Return the whole listing, line for line, without the pictures in it.

+++

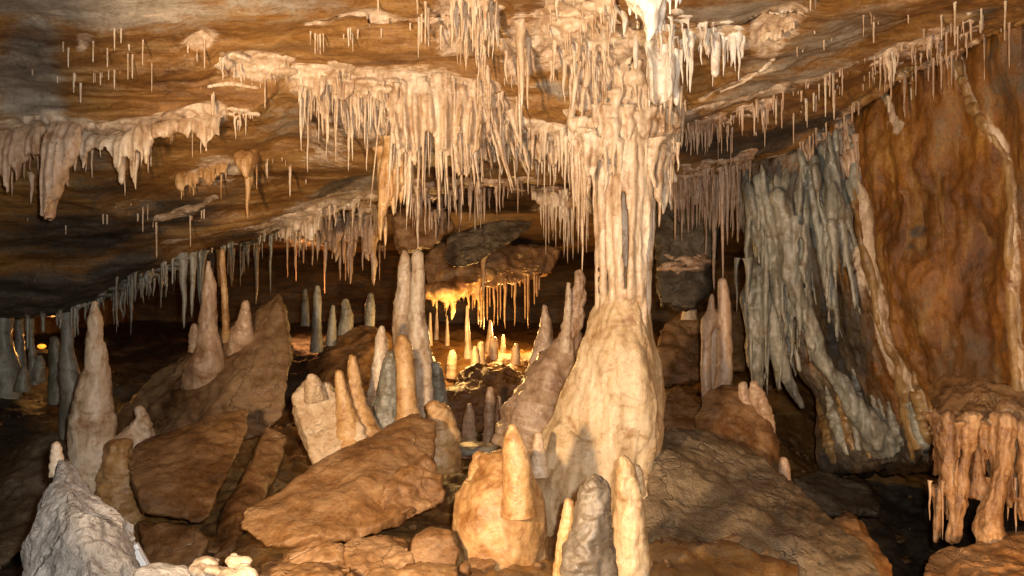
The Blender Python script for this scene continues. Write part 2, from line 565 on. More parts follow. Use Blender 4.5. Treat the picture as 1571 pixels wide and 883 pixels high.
CRUST_BLOBS = [(385,100,55,26,.1,1),(400,95,40,20,-.1,1),(510,125,75,30,.15,1.1),(560,170,90,50,.2,.8),(650,170,95,75,0,1),(730,180,80,70,.5,.9),
    (880,55,85,60,.3,1.1),(950,120,75,80,0,1.1),(700,30,45,60,0,.9),(800,70,35,70,0,.8),(470,340,80,32,-.4,1.1),(550,320,60,30,-.2,.9),(330,265,50,22,-.2,.9),
    (130,62,18,10,-.5,.7),(310,62,32,14,-.1,.9),(70,210,40,40,0,.8),(1190,40,55,26,-.5,1.05),(1110,60,60,30,0,.7),(1000,150,50,60,0,.8),(990,60,40,60,0,1),
    (720,225,120,30,0,.7),(850,230,60,30,.2,.7),(500,220,60,60,0,.55),(690,335,30,20,0,.7),(60,30,60,14,0,.45),(250,30,90,10,.1,.4)]
CRUST_LINES = [([(0,198),(75,186),(150,202),(300,174),(335,172)],16,1.1),([(455,105),(600,117),(760,128)],12,1.0),([(1050,190),(1200,142),(1330,90),(1460,35)],9,.7),
    ([(1020,285),(1150,255),(1220,225),(1310,165)],9,.65),([(1310,165),(1400,112),(1500,62)],5,.5),([(470,42),(560,32),(680,28)],6,.6),([(240,330),(300,320),(330,300)],7,.6),([(250,380),(330,355),(420,350)],6,.6),
    ([(1180,95),(1120,135),(1080,160)],5,.7)]
GREY_BLOBS = [(120,15,260,32,.05,1.1),(420,10,160,22,.1,.7),(40,110,60,80,.2,1.1),(60,165,50,26,0,1),(1130,15,120,26,0,1.0),(1260,60,180,34,-.4,.7),(1200,130,150,25,-.35,.7),
    (450,195,60,40,0,.6),(580,190,55,50,0,.7),(850,138,30,16,.3,.9),(1050,195,40,16,0,.9),(140,240,70,50,0,.5),(560,290,80,22,-.35,.7)]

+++

Written reply:
The Blender Python script for this scene continues. Write part 2, from line 565 on. More parts follow. Use Blender 4.5. Treat the picture as 1571 pixels wide and 883 pixels high.
CRUST_BLOBS = [(385,100,55,26,.1,1),(400,95,40,20,-.1,1),(510,125,75,30,.15,1.1),(560,170,90,50,.2,.8),(650,170,95,75,0,1),(730,180,80,70,.5,.9),
    (880,55,85,60,.3,1.1),(950,120,75,80,0,1.1),(700,30,45,60,0,.9),(800,70,35,70,0,.8),(470,340,80,32,-.4,1.1),(550,320,60,30,-.2,.9),(330,265,50,22,-.2,.9),
    (130,62,18,10,-.5,.7),(310,62,32,14,-.1,.9),(70,210,40,40,0,.8),(1190,40,55,26,-.5,1.05),(1110,60,60,30,0,.7),(1000,150,50,60,0,.8),(990,60,40,60,0,1),
    (720,225,120,30,0,.7),(850,230,60,30,.2,.7),(500,220,60,60,0,.55),(690,335,30,20,0,.7),(60,30,60,14,0,.45),(250,30,90,10,.1,.4)]
CRUST_LINES = [([(0,198),(75,186),(150,202),(300,174),(335,172)],16,1.1),([(455,105),(600,117),(760,128)],12,1.0),([(1050,190),(1200,142),(1330,90),(1460,35)],9,.7),
    ([(1020,285),(1150,255),(1220,225),(1310,165)],9,.65),([(1310,165),(1400,112),(1500,62)],5,.5),([(470,42),(560,32),(680,28)],6,.6),([(240,330),(300,320),(330,300)],7,.6),([(250,380),(330,355),(420,350)],6,.6),
    ([(1180,95),(1120,135),(1080,160)],5,.7)]
GREY_BLOBS = [(120,15,260,32,.05,1.1),(420,10,160,22,.1,.7),(40,110,60,80,.2,1.1),(60,165,50,26,0,1),(1130,15,120,26,0,1.0),(1260,60,180,34,-.4,.7),(1200,130,150,25,-.35,.7),
    (450,195,60,40,0,.6),(580,190,55,50,0,.7),(850,138,30,16,.3,.9),(1050,195,40,16,0,.9),(140,240,70,50,0,.5),(560,290,80,22,-.35,.7)]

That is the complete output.